In order to find the eigenvalues of a square matrix $A$, we must find the values of $\lambda$ such that the equation \begin{equation} A \left|v\right> = \lambda \left|v\right> \end{equation} admits solutions $\left|v\right>$. (The solutions $\left|v\right>$ are eigenvectors of $A$, as discussed in the next section.) Rearranging terms, $\left|v\right>$ must satisfy \begin{equation} (\lambda I-A)\left|v\right> = 0 \label{eeq} \end{equation} where $I$ denotes the identity matrix (of the same size as $A$). Suppose that the inverse matrix $(\lambda I-A)^{-1}$ exists. Multiplying both sides of (\ref{eeq}) by this inverse would then yield \begin{equation} (\lambda I-A)^{-1}(\lambda I-A)\left|v\right> = \left|v\right> = 0 \end{equation} which is not a very interesting solution. So we want $(\lambda I-A)$ not to have an inverse.

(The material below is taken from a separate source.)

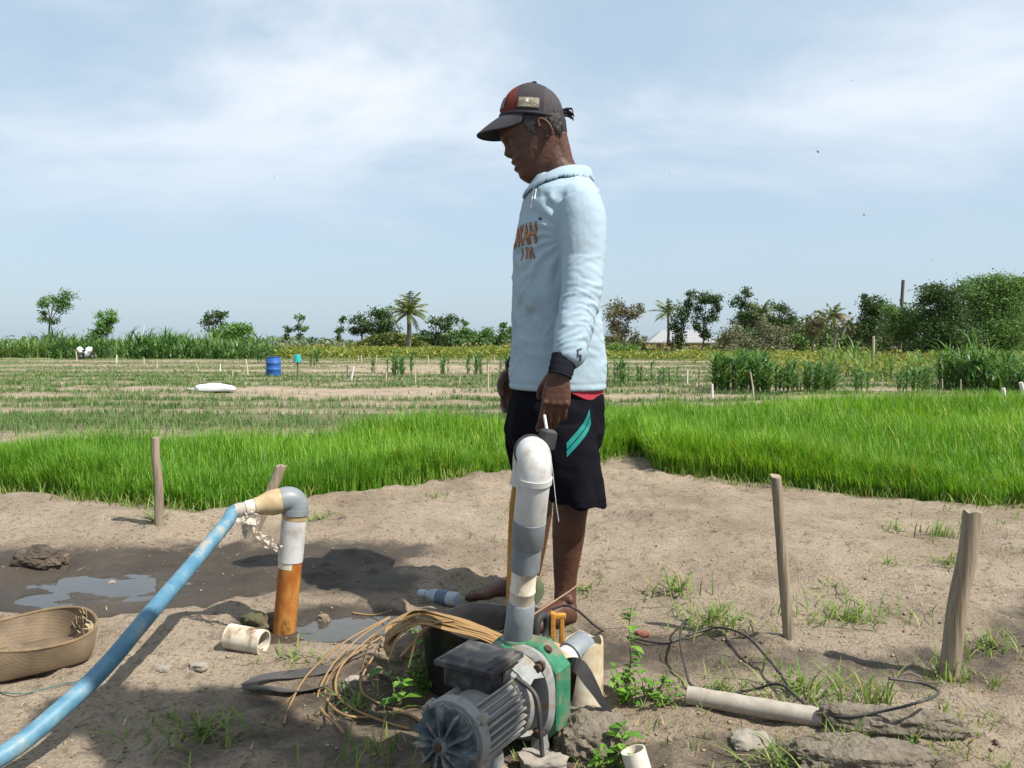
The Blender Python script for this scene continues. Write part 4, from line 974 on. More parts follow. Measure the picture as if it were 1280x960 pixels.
    pit = np.array(P(706, 300, 2.43)); dp = V - pit; ang = np.arctan2(dp[:, 2], -dp[:, 0]); rad = np.linalg.norm(dp[:, [0, 2]], axis=1)
    disp += body_w * .0042 * np.sin(ang * 15 + 3 * wob) * np.exp(-((rad - .10) / .075) ** 2) * (V[:, 1] < 2.6)
    rid = lambda q, a_, b_, c_, s_: np.clip(1 - np.abs(fbm(a_, b_, c_, 3, s_)) * q, 0, 1) ** 2
    disp += body_w * (.0048 * rid(2.6, V[:, 0] * 7 - V[:, 2] * 5, V[:, 1] * 3, V[:, 2] * 3 + V[:, 0] * 3, 83) * sstep(.02, .1, zz) + .0030 * rid(2.8, V[:, 0] * 5, V[:, 1] * 5, V[:, 2] * 17 + V[:, 0] * 6, 93) * (1 - sstep(.22, .36, zz)) * sstep(.02, .06, zz))
    disp += onarm * .0040 * rid(2.2, sal * 21 + V[:, 0] * 13, V[:, 0] * 4, V[:, 1] * 4, 94) * sstep(.28, .5, sal / sl_)
    # the sewn hem
    hem = Q(690, 478).z; disp -= body_w * .0022 * np.exp(-((V[:, 2] - hem) / .0035) ** 2)
    disp += .0007 * fbm(V[:, 0] * 70, V[:, 1] * 70, V[:, 2] * 70, 2, 84)
    V = V + Nn * disp[:, None]; setco(me, V)
    bvh = BVHTree.FromPolygons([tuple(p) for p in V], [tuple(p.vertices) for p in me.polygons])
    V2 = V - np.array(base); setco(me, V2)
    m_sh = M_SHIRT; dirt(m_sh, base)
    shirt = finish('shirt', me, m_sh, body, sharp=None)
    # hood lying round the neck
    hb = MB(); hp = [(664, 235, 2.598), (669, 227, 2.535), (684, 216, 2.50), (704, 208, 2.505), (723, 205.5, 2.54), (735, 208, 2.60), (722, 206, 2.66), (703, 209, 2.70), (684, 217, 2.70), (669, 228, 2.66)]
    pts = [P(*p) for p in hp]; cl = spline(pts + [pts[0]], 5)[:-1]; rs = [.0062 + .0030 * sstep(-.3, .7, (p.x - pts[0].x) / .17 - .2) + .0018 * math.sin(i * 1.3) for i, p in enumerate(cl)]
    cc = sum(cl, Vector()) / len(cl); lay, bot = [], []
    for k in range(6):
        f = k / 5; row = []
        for i, p in enumerate(cl):
            o_ = Vector((p.x - cc.x, p.y - cc.y, 0)).normalized(); bk = max(0, o_.x); w = .028 - .008 * bk
            row.append(p + o_ * (f * w) + VUP * (-.027 * f ** 1.25 * (1 + .55 * bk) + .007 * math.sin(math.pi * f)))
        lay.append(row); bot.append([p - VUP * .011 for p in row])
    hb.loft(lay + bot[::-1], closed=True)
    me = remesh(hb, .0040, 8); V = coords(me); Nn = normals(me); V = V + Nn * (.0022 * fbm(V[:, 0] * 16, V[:, 1] * 10, V[:, 2] * 18, 3, 85))[:, None] - np.array(base); setco(me, V)
    finish('hood', me, M_SHIRT, shirt, sharp=None)
    def on_shirt(px, py, o_=.003):
        h = bvh.ray_cast(Vector((0, 0, CAMH)), ray(px, py).normalized(), 5); q = h[0] if h[0] else P(px, py, 2.5); return q - ray(px, py).normalized() * o_
    db = MB(); db.tube(spline([on_shirt(668, 236, .010), on_shirt(666.5, 243), on_shirt(665.5, 250), on_shirt(664.5, 258)], 4), .0030, 7); db.ball(on_shirt(664.5, 259), (.0045, .0045, .0065))
    db.build('drawstring', M_CORD, shirt); db = MB(); db.tube(spline([on_shirt(670, 236, .010), on_shirt(669.5, 242), on_shirt(668, 249)], 4), .0024, 7); db.build('drawstring', M_CORD, shirt)
    # printed lettering across the chest, its end towards us
    def print_text(txt, py_top, py_bot, px_end, name, m, off, bold, spacing=1.0, sx=1.0):
        cu = bpy.data.curves.new('t', 'FONT'); cu.body = txt; cu.offset = bold; cu.space_character = spacing; to = bpy.data.objects.new('t', cu); COL.objects.link(to)
        dg = bpy.context.evaluated_depsgraph_get(); dg.update(); tm = bpy.data.meshes.new_from_object(to.evaluated_get(dg)); bpy.data.objects.remove(to)
        bm = bmesh.new(); bm.from_mesh(tm); bpy.data.meshes.remove(tm); bmesh.ops.triangulate(bm, faces=bm.faces)
        for _ in range(3):
            es = [e for e in bm.edges if e.calc_length() > .12]
            if es: bmesh.ops.subdivide_edges(bm, edges=es, cuts=1); bmesh.ops.triangulate(bm, faces=bm.faces)
        vs = [v.co.copy() for v in bm.verts]; fs_ = [tuple(v.index for v in f.verts) for f in bm.faces]; bm.free()
        x1 = max(v.x for v in vs); y0, y1 = min(v.y for v in vs), max(v.y for v in vs); zt_, zb_ = Q(660, py_top).z, Q(660, py_bot).z; sc = (zt_ - zb_) / (y1 - y0)
        out = []; c, a, b = tor_at((py_top + py_bot) / 2); ths = np.linspace(-2, 2, 400)
        rg = [c + TF * (a * math.copysign(abs(math.cos(t)) ** (2 / 2.25), math.cos(t))) + TL * (b * math.copysign(abs(math.sin(t)) ** (2 / 2.25), math.sin(t))) for t in ths]
        arc = np.concatenate([[0], np.cumsum([(rg[i + 1] - rg[i]).length for i in range(399)])])
        tx = Q(px_end, py_top).x; ie = max([i for i in range(200, 400) if ths[i] < 1.5], key=lambda i: -abs(rg[i].x - tx))
        for v in vs:
            s_ = arc[ie] - (x1 - v.x) * sc * sx; t = float(np.interp(s_, arc, ths)); z = zb_ + (v.y - y0) * sc
            p = c + TF * (a * math.copysign(abs(math.cos(t)) ** (2 / 2.25), math.cos(t))) + TL * (b * math.copysign(abs(math.sin(t)) ** (2 / 2.25), math.sin(t))); p.z = z
            o2 = p - c; o2.z = 0; dr_ = o2.normalized(); hit = bvh.ray_cast(p + dr_ * .09, -dr_, .2)
            out.append((hit[0] if hit[0] else p) + dr_ * off)
        tb_ = MB(); tb_.add(out, fs_); tb_.build(name, m, shirt, smooth=False)
    print_text('UNKAH', 285.5, 312, 669.5, 'chest_print', M_DARKPRINT, .0012, .055, 1.0, .62); print_text('UNKAH', 286.5, 311, 669, 'chest_print', M_ORANGE, .0022, .028, 1.0, .62)
    print_text('I BR', 314.5, 329, 667.5, 'chest_print', M_DARKPRINT, .0012, .035, 1.3, .78); print_text('I BR', 315.2, 328.4, 667.2, 'chest_print', M_ORANGE, .0022, .012, 1.3, .78)
    print_text('TM', 281.5, 285, 675, 'chest_print', M_DARKPRINT, .0015, .07)
    # cuffs
    for (a, b_, r0, r1) in ((P(706, 446, 2.25), P(699.5, 470, 2.235), .0375, .0345), (P(650, 448, 2.85), FWR, .036, .033)):
        cb2 = MB(); d = (b_ - a).normalized(); pts = [a + (b_ - a) * t for t in np.linspace(0, 1, 9)]
        cb2.tube(pts, [r0 + (r1 - r0) * k / 8 + .0012 * math.sin(k * 2.4) for k in range(9)], 28); cb2.build('cuff', M_CUFF, shirt)
    # the small black mark on the lower sleeve
    mk = MB()
    def on_arm(px, py): 
        o2 = Vector((0, 0, CAMH)); d = ray(px, py).normalized(); h = bvh.ray_cast(o2, d, 5); return h[0] + h[1] * .0022
    for sgm in (((721.5, 437.5), (727, 436)), ((722.5, 437.5), (722, 443)), ((722, 443), (726, 444)), ((726, 444), (724.5, 452))): mk.tube([on_arm(*sgm[0]), on_arm(*sgm[1])], .0017, 5)
    mk.build('sleeve_mark', M_DARKPRINT, shirt)
    # red undershirt showing below the hem behind
    ub = MB(); n = 64; rr = []
    for dz, s_ in ((.02, .955), (-.012, .97), (-.030, .975), (-.034, .95)):
        c, a, b = tor_at(484); r_ = []
        for k in range(n):
            t = 2 * math.pi * k / n; p = c + TF * a * s_ * math.cos(t) + TL * b * s_ * math.sin(t); back = .5 - .5 * math.cos(t)
            p.z += dz * (1 if dz > 0 else (.05 + .95 * float(sstep(.35, .75, back)))) + .002 * math.sin(9 * t); r_.append(p)
        rr.append(r_)
    ub.loft(rr, cap=(True, True)); ub.build('undershirt', M_RED, body)
    # ---------------- shorts
    mb = MB(); ln = lambda p, xl, xr, b: ring(Q((xl + xr) / 2, p), TF * (abs(Q(xr, p).x - Q(xl, p).x) / 2), TL * b, 48, 2.3)
    mb.loft([ln(466, 647, 747, .160), ln(484, 644, 749, .168), ln(494, 639, 752, .180), ln(515, 635, 752, .187), ln(538, 633.5, 751, .19), ln(556, 640, 747, .15), ln(572, 655, 735, .08)])
    nl = [((700, 530), 2.51, .10, .105), ((709, 560), 2.49, .099, .105), ((716, 590), 2.475, .092, .104), ((721, 612), 2.468, .0865, .102), ((724, 628), 2.465, .086, .102)]
    fl = [((676, 525), 2.69, .112, .10), ((674, 555), 2.72, .112, .10), ((675, 585), 2.745, .100, .10), ((677, 615), 2.75, .088, .098)]
    for LG in (nl, fl): mb.loft([ring(P(*c, Y), Vector((rx, 0, -.10 * rx if c[1] > 600 else 0)), Vector((0, ry, 0)), 40, 2.2) for c, Y, rx, ry in LG])
    me = remesh(mb, .0052, 4); V = coords(me); Nn = normals(me); zz = V[:, 2] - P(724, 634, 2.465).z
    d = .009 * fbm(V[:, 0] * 9 + V[:, 2] * 3, V[:, 1] * 10, V[:, 2] * 2.6, 3, 86) + .005 * np.sin(np.arctan2(V[:, 1] - 2.47, V[:, 0] - P(722, 634, 2.46).x) * 7 + 2 * fbm(V[:, 0] * 4, V[:, 1] * 4, V[:, 2] * 4, 2, 88)) * (1 - sstep(0, .28, zz)) * (V[:, 1] < 2.6)
    d += .006 * (1 - np.abs(fbm(V[:, 0] * 8 + V[:, 2] * 6, V[:, 1] * 6, V[:, 2] * 9, 3, 87)))
    d -= .002 * np.exp(-((zz - .028) / .003) ** 2)
    d *= sstep(.345, .30, zz); V = V + Nn * d[:, None]; bv2 = BVHTree.FromPolygons([tuple(p) for p in V], [tuple(p.vertices) for p in me.polygons]); setco(me, V - np.array(base))
    shorts = finish('shorts', me, M_SHORT, body, sharp=None)
    # teal double stripe on the near leg
    def on_shorts(px, py):
        dd = ray(px, py).normalized(); h = bv2.ray_cast(Vector((0, 0, CAMH)), dd, 6); return (h[0] if h[0] else P(px, py, 2.4)) + Vector((0, -.0025, 0))
    for q in (0, 1):
        tb = MB(); L1 = [(736.8, 511), (733.5, 520), (729, 529), (722, 538), (715, 546), (708, 554)]; L2 = [(738.8, 530), (736.5, 537), (732, 545), (725, 554), (717, 563), (708.5, 572)]
        g_ = []; mid0, mid1 = (0, .44) if q == 0 else (.53, .97)
        for i in range(31):
            u = i / 30 * 5; k = min(4, int(u)); fr = u - k; A = [L1[k][j] + (L1[k + 1][j] - L1[k][j]) * fr for j in (0, 1)]; B = [L2[k][j] + (L2[k + 1][j] - L2[k][j]) * fr for j in (0, 1)]
            for s_ in (0, .25, .5, .75, 1): f_ = mid0 + (mid1 - mid0) * s_; g_.append(on_shorts(A[0] + (B[0] - A[0]) * f_, A[1] + (B[1] - A[1]) * f_))
        tb.add(g_, [(i * 5 + j, i * 5 + j + 1, (i + 1) * 5 + j + 1, (i + 1) * 5 + j) for i in range(30) for j in range(4)]); tb.build('stripe', M_TEAL, shorts, sharp=None)
    cb2 = MB(); cb2.tube(spline([P(687, 560, 2.36), P(691, 590, 2.36), P(695, 628, 2.37), P(698.5, 652, 2.375)], 5), .0011, 5); cb2.build('thread', M_CORD, shorts)
    return tips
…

When does this happen?

Claim: A square matrix $A$ does not have an inverse if and only if $\det A=0$.

Thus, the eigenvalues of $A$ are the solutions of the equation $\det(\lambda I-A)=0$.

Example

Suppose $A=\begin{pmatrix}1&2\\9&4\\\end{pmatrix}$. Then we must solve \begin{equation} 0 = |\lambda I-A| = \begin{vmatrix}1&2\\9&4\\\end{vmatrix} = (\lambda-1)(\lambda-4)-18 \end{equation} or equivalently \begin{equation} 0 = \lambda^2 - 5\lambda -14 = (\lambda-7)(\lambda+2) , \end{equation} and the eigenvalues in this case are $\lambda=7$ and $\lambda=-2$.

In general, this computation always yields a polynomial equation in $\lambda$, which is of order $n$ if $A$ is an $n\times n$ matrix. Thus, we expect $n$ eigenvalues, which however might not be distinct. Furthermore, not all of the eigenvalues will be real!